I prefer to not officially take part in Spring activities until I believe it fully has arrived. To that end, I’m sticking to inside activities or semi-activities, which is why I decided to engage in a semi-activity in which I have absolutely no experience and about which I know absolutely nothing: Resurrecting an antique radio. I cruised through eBay and found an offering for a nice, well-worn, wooden cathedral-style (meaning only vast amounts of prayer, indulgences, and a blessing from the Pope can save it) cabinet model. The seller had a Buy It Now price of $40 but would take offers, so I offered $10. By the time I clicked over and checked my E-mail, the seller had accepted my $10 offer. Other antique radio aficionados foolishly had passed it by, so I was the only interested party.

When it arrived and I opened the box, I found the radio to be extremely well packed and protected, although it wouldn’t have looked much different on arrival if it had been unboxed and dragged behind the UPS truck from Washington state. I placed the electric artifact on my workbench and looked inside. All the vacuum tubes were gone. For you younger readers, vacuum tubes were these glass things with wires inside, resembling skinny light bulbs. They were plugged into the radio chassis and lit up when the radio was turned on, gradually reaching a temperature three degrees hotter than the surface of Mercury in July. But they were one of the components that made a radio work. I figured I’d find tubes somewhere, maybe at an anthropological dig site. The cabinet interior was filled with dust, grime, a worn out saddle shoe, seed husks, a pterodactyl fossil, and dead guppies. I almost expected to find a family of migrant weasels living behind the transformer. The fabric-covered power cord was somewhat frayed, probably chewed on by the weasels or possibly the pterodactyl.

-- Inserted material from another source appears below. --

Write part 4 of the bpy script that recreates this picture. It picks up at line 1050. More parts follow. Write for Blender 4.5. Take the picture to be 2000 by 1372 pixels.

Nevertheless, being fearless and foolhardy, I decided to plug it in to see what happened. When I turned it on, the small bulb up front that lit up the dial came to life. At least something was alive that previously hadn’t been a carnivore. Upon subsequent research, I learned you should never plug in an old radio and turn it on until you replace the capacitors, whatever they are, because you can burn out other valuable parts and set the dead guppies on fire and be in worse shape than you already were, if that’s humanly possible. At any rate, common sense fueled by the odor of barbecued railroad ties intervened and I unplugged it.

I think I’ll just work on the cabinet for now until I figure out what resistors, capacitance, inductance, condensers, adenoids, and hemorrhoids are and how they make the radio work. If nothing else, I can at least make it look as good on the outside as when it first appeared in the marketplace during the height of the Great Depression when no one could afford to buy it even though things were cheaper then. The stock market had crashed. Many were jobless, hungry, and barely could scrape up a nickel to go see a Shirley Temple movie or buy a Ford coupe. Corporate executives were jumping out of skyscraper windows after they saw a Shirley Temple movie. President Franklin D. Roosevelt revealed his New Deal, which nobody cared about because Prohibition earlier had been repealed and they were all drunk. Once the Nation sobered up, the New Deal put the country back on track and ended the Great Depression. But by then, most Americans who owned wooden radios already had boiled and eaten the cabinets for food.

I guess I should consider myself lucky to have found an old wooden radio, even in its current state of disrepair, without teeth marks. And I feel luckier with each can of Miller Lite I open.